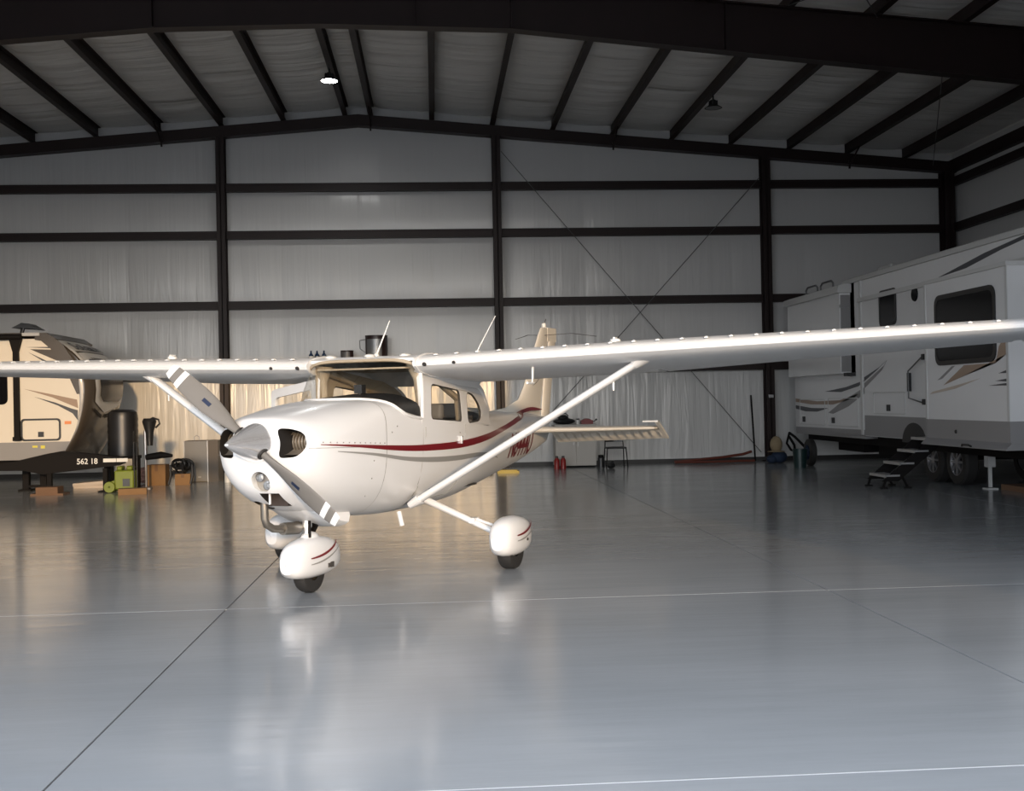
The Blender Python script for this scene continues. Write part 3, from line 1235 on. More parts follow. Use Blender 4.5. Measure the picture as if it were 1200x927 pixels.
# door outline and handle
for s in (1, -1):
    b = MB()
    dl = [(1.20, 1.36), (1.16, 0.72), (1.22, 0.66), (2.00, 0.67), (2.10, 0.78), (2.18, 1.36)]
    dl = [(1.20 + (1.17 - 1.20) * 0, 1.36)] + round_poly(dl, 0.08, 4)[4:-4] + [(2.18, 1.36)]
    b.tube([(x, s * side_y(x, z, 0.0005), z) for x, z in dl], 0.0035, 5)
    pb(b, 'door_seam', 'grey_stripe')
    b = MB()
    b.box((2.02, s * 0.555, 1.235), (2.045, s * 0.572, 1.245))
    b.box((2.025, s * 0.550, 1.17), (2.04, s * 0.572, 1.245))
    pb(b, 'door_handle', 'chrome')

# the right-hand door stands ajar, hinged on its front post
def door_pt(u, z, th):
    d = Vector((0.47, -0.88, 0)).normalized()
    n_ = Vector((0.88, 0.47, 0)).normalized()
    q = Vector((1.14, -0.56, 0)) + d * u + n_ * (th + 0.03 * sin(pi * (z - 0.7) / 1.2))
    return (q.x, q.y, z)


dq = round_poly([(0.0, 0.72), (0.80, 0.72), (0.88, 0.86), (0.90, 1.70), (0.84, 1.745), (0.0, 1.83)], 0.07, 5)
dw = round_poly([(0.12, 1.36), (0.82, 1.34), (0.82, 1.66), (0.12, 1.73)], 0.06, 5)
b = MB()
b.prism(dq, 0, 0.03, 'xz', [dw])
b.v = [door_pt(x, z, h) for (x, h, z) in b.v]
rd = pb(b, 'open_door', 'white_paint', 'right cabin door standing ajar', smooth=False)
b = MB()
b.add([door_pt(q[0], q[1], 0.015) for q in dw], [tuple(range(len(dw)))])
pb(b, 'side_window', 'canopy_glass', parent=rd, smooth=False)

# ---- wings
def naca(t, n=16, m=0.02, p=0.4):
    up, lo = [], []
    for i in range(n + 1):
        x = 0.5 * (1 - cos(pi * i / n))
        yt = 5 * t * (0.2969 * sqrt(x) - 0.1260 * x - 0.3516 * x**2 + 0.2843 * x**3 - 0.1036 * x**4)
        yc = m / p**2 * (2 * p * x - x * x) if x < p else m / (1 - p)**2 * (1 - 2 * p + 2 * p * x - x * x)
        up.append((x, yc + yt))
        lo.append((x, yc - yt))
    return up[::-1] + lo[1:-1]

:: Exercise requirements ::
Retype everything in the material word for word, minus pictures.

:: Solution to this task ::
The Blender Python script for this scene continues. Write part 3, from line 1235 on. More parts follow. Use Blender 4.5. Measure the picture as if it were 1200x927 pixels.
# door outline and handle
for s in (1, -1):
    b = MB()
    dl = [(1.20, 1.36), (1.16, 0.72), (1.22, 0.66), (2.00, 0.67), (2.10, 0.78), (2.18, 1.36)]
    dl = [(1.20 + (1.17 - 1.20) * 0, 1.36)] + round_poly(dl, 0.08, 4)[4:-4] + [(2.18, 1.36)]
    b.tube([(x, s * side_y(x, z, 0.0005), z) for x, z in dl], 0.0035, 5)
    pb(b, 'door_seam', 'grey_stripe')
    b = MB()
    b.box((2.02, s * 0.555, 1.235), (2.045, s * 0.572, 1.245))
    b.box((2.025, s * 0.550, 1.17), (2.04, s * 0.572, 1.245))
    pb(b, 'door_handle', 'chrome')

# the right-hand door stands ajar, hinged on its front post
def door_pt(u, z, th):
    d = Vector((0.47, -0.88, 0)).normalized()
    n_ = Vector((0.88, 0.47, 0)).normalized()
    q = Vector((1.14, -0.56, 0)) + d * u + n_ * (th + 0.03 * sin(pi * (z - 0.7) / 1.2))
    return (q.x, q.y, z)


dq = round_poly([(0.0, 0.72), (0.80, 0.72), (0.88, 0.86), (0.90, 1.70), (0.84, 1.745), (0.0, 1.83)], 0.07, 5)
dw = round_poly([(0.12, 1.36), (0.82, 1.34), (0.82, 1.66), (0.12, 1.73)], 0.06, 5)
b = MB()
b.prism(dq, 0, 0.03, 'xz', [dw])
b.v = [door_pt(x, z, h) for (x, h, z) in b.v]
rd = pb(b, 'open_door', 'white_paint', 'right cabin door standing ajar', smooth=False)
b = MB()
b.add([door_pt(q[0], q[1], 0.015) for q in dw], [tuple(range(len(dw)))])
pb(b, 'side_window', 'canopy_glass', parent=rd, smooth=False)

# ---- wings
def naca(t, n=16, m=0.02, p=0.4):
    up, lo = [], []
    for i in range(n + 1):
        x = 0.5 * (1 - cos(pi * i / n))
        yt = 5 * t * (0.2969 * sqrt(x) - 0.1260 * x - 0.3516 * x**2 + 0.2843 * x**3 - 0.1036 * x**4)
        yc = m / p**2 * (2 * p * x - x * x) if x < p else m / (1 - p)**2 * (1 - 2 * p + 2 * p * x - x * x)
        up.append((x, yc + yt))
        lo.append((x, yc - yt))
    return up[::-1] + lo[1:-1]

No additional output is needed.